Le royaume chérifien n'est pas en reste, puisque ce récent phénomène des non-jeûneurs maghrébins a justement démarré avec l'appel émis par des activistes marocains appartenant pour la plupart au Mouvement alternatif pour les libertés individuelles (Mali) qui compte près de 4.000 sympathisants sur sa page Facebook. Réclamant le droit de ne pas jeûner, le mouvement a organisé en 2009, au cours du mois de ramadan, un pique-nique en plein air. En 2012, il récidivait avec une pétition en ligne pour exiger l'abrogation de l'article 222 du code pénal. Un texte de loi qui prévoit une peine de six ans d'emprisonnement et une amende pour les Marocains musulmans rompant "ostensiblement le jeûne dans un lieu public". Au 9 août, la pétition n'avait toutefois recueilli qu'un peu plus de 1.800 adhésions.

 

Cette vague de protestation qui traverse actuellement l'ensemble du Maghreb, semble poussée par la radicalisation des régimes politiques et de la société à l'égard de ceux qui ne veulent pas observer le jeûne. Promesse de libertés, le Printemps arabe semble avoir aussi eu pour effet de désinhiber les partisans d'un islam radical et d’accroître l’intolérance des forces politique vis-à-vis des fataras.

 

Ainsi, les non-jeûneurs de Tizi Ouzou se sont très vite attiré les foudres des plus conservateurs du pays.

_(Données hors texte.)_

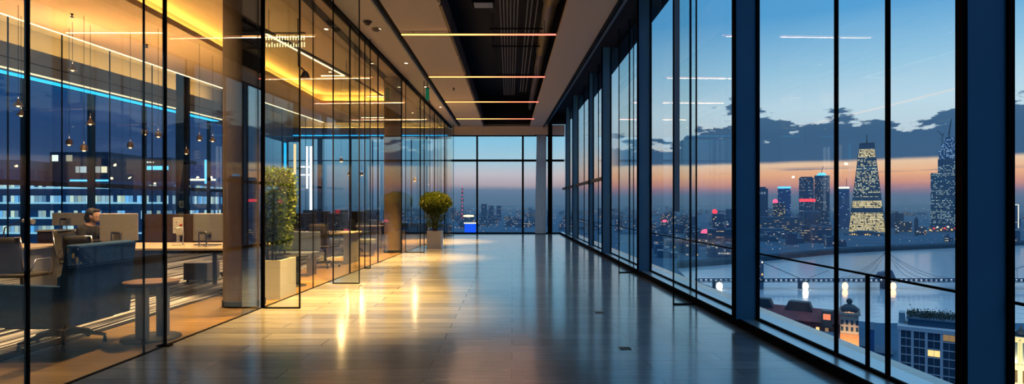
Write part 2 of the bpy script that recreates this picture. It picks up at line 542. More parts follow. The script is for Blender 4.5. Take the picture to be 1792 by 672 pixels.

Dans une vidéo postée le 4 août sur YouTube, Ali Belhadj, numéro 2 de l’ex-Front Islamique du Salut (FIS, islamiste, interdit depuis 1992 après avoir failli remporter les législatives), reproche à l’État algérien et aux services de sécurité leur attitude "passive" face aux non-jeûneurs. Un "État musulman" n’a pas à tolérer les provocations des "non-jeûneurs", dit-il, appelant à les "emprisonner ou à les exécuter".

Environ un millier d'islamistes radicaux, en chemises longues (kamis) et accompagnés de femmes voilées, ont par ailleurs manifesté pour condamner l'action des dé-jeuneurs. Ces derniers ont également été condamnés par le Haut conseil islamique algérien, qui a dénoncé une "attitude relevant de la provocation et de l’exhibitionnisme".

 

"Depuis 2012 et une circulaire du ministère tunisien de l’Intérieur, la vente de boissons et produits alimentaires de manière ostensible est interdite durant le ramadan. Seules les zones touristiques sont épargnées", regrette Cherif Ferjani. "Il y a de moins en moins de cafés et de restaurants ouverts la journée", poursuit-il, alors que pendant son enfance à Kairouan, petite ville située à 150 km au sud-ouest de Tunis, dans les années soixante, les patrons de cafétéria ne fermaient jamais boutique.

 

"A l’internat de mon lycée, il y a avait même un dortoir réservé aux élèves qui ne jeûnaient pas afin qu’ils ne soient pas dérangés par les jeûneurs qui se levaient pour le sahur", se rappelle ce professeur de sciences politiques, pour qui le Printemps arabe n'a fait qu'accélérer un processus en cours depuis une vingtaine d'années au Maghreb, notamment en Tunisie.

"La montée de l’intolérance religieuse depuis le début des années 1980 ne fait aucun doute", assure-t-il. C’est avec l’arrivée au pouvoir en avril 1980 de l’ancien Premier ministre Mohamed Mzali, proche des islamistes, qu’une chasse aux non-jeûneurs a commencé en Tunisie, explique Cherif Ferjani. Une circulaire interdisant aux restaurateurs de servir à un Arabe un verre d’alcool pendant le ramadan est entrée en vigueur. Ces derniers devaient également placer à la porte de leur établissement un rideau pour cacher ceux qui avaient décidé de ne pas observer le jeûne. Les non-jeûneurs "étaient traités comme des voleurs", lâche amèrement Cherif Ferjani.

 

Même si quelques initiatives défendant la liberté de conscience voient le jour un peu partout au Maghreb, la pression sociale reste beaucoup trop forte pour que les non-jeûneurs s'assument complètement, notamment en Algérie, un pays qui accueille moins de touristes occidentaux que ses voisins tunisien et marocain. Par mimétisme, peur de représailles des salafistes ou sous l'influence des chaînes des pays du Golfe, ils sont de plus en plus nombreux à jeûner par obligation et non pas par conviction au Maghreb. "C’est de l’autocensure", déplore Cherif Ferjani.